Optimized phase stability algorithm in three phase systems with an application to CO2 capture and sequestration in subsurface reservoirs

In optimizing CO2 capture and sequestration, accurate phase behavior prediction in subsurface reservoirs is critical. This is especially relevant for geologic CO2 storage in deep saline aquifers and depleted oil/gas reservoirs, and for CO2-EOR, where injected CO2 coexists with brine and resident hydrocarbons across wide pressure–temperature ranges (including near-critical CO2) and with non-negligible mutual solubilities. Our work introduces an efficient algorithm for phase stability testing, combined with multistage equilibrium multiphase negative flash calculations. We explore the stability of a three-phase system (V-L-Aq), using the criterion that the system is stable if the phase fractions of vapor, liquid, and water phases (βV,βL,βW) fall between 0 and 1. The stability testing begins with a negative flash calculation using diverse initial K-values to detect multiple phases.

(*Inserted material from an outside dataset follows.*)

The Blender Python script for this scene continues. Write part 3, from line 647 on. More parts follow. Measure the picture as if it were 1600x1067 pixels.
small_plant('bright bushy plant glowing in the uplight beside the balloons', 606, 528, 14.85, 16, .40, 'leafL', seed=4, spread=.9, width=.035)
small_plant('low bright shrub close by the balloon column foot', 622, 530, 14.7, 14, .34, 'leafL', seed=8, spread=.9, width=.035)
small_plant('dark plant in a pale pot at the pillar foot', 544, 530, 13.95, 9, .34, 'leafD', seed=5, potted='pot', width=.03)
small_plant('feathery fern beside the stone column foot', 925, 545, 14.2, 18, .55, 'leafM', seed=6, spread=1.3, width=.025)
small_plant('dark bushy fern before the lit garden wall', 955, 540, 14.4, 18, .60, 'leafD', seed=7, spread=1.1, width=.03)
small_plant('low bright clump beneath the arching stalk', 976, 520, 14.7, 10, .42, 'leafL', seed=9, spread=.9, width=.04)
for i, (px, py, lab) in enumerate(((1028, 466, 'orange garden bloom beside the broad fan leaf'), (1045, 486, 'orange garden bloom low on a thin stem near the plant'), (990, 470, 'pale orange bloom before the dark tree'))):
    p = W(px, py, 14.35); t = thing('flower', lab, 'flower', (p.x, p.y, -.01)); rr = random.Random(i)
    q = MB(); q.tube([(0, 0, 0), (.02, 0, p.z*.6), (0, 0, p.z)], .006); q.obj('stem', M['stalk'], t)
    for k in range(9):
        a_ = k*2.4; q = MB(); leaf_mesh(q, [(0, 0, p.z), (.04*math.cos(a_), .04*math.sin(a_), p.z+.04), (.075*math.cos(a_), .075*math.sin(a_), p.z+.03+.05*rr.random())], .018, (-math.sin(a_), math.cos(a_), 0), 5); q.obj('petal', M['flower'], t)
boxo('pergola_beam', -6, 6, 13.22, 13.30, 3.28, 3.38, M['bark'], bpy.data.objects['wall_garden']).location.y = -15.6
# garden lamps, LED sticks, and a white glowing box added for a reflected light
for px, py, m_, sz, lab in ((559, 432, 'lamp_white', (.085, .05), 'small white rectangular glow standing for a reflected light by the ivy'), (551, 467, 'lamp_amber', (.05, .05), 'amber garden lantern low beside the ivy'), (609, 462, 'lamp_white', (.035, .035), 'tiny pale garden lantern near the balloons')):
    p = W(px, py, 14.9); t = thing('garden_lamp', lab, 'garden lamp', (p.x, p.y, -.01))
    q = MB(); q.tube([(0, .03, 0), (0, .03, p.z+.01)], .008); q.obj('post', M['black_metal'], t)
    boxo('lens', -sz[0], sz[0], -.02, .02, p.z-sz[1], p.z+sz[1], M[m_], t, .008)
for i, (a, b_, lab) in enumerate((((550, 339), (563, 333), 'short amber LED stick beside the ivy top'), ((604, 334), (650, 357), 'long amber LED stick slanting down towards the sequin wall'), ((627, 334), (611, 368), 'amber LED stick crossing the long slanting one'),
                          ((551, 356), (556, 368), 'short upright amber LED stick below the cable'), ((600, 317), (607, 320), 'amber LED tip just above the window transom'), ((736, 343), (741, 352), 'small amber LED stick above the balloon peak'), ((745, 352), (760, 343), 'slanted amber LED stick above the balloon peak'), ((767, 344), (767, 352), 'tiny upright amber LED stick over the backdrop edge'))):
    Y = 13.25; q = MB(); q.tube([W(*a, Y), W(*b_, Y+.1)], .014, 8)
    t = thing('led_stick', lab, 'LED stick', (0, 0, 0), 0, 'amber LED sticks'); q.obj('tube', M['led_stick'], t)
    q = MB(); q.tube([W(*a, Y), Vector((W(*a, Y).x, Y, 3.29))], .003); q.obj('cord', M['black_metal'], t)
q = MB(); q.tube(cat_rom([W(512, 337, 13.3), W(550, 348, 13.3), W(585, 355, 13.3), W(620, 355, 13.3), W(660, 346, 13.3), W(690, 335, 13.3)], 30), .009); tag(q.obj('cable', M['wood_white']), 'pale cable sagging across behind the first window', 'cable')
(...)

The same criterion is applied to two-phase systems (V-L, V-Aq, L-Aq). In case of instability, the algorithm shifts to the most probable two-phase system by systematically using negative flash and tangent plane distance calculations. It determines stable phases based on tangent plane solutions when the negative flash fails to converge, demonstrating adaptability across multiphase systems. The algorithm is validated through simulations of various mixtures, showing reliable convergence near critical points, and is applied to CO2 storage and EOR scenarios to predict different CO2 trapping mechanisms in the subsurface.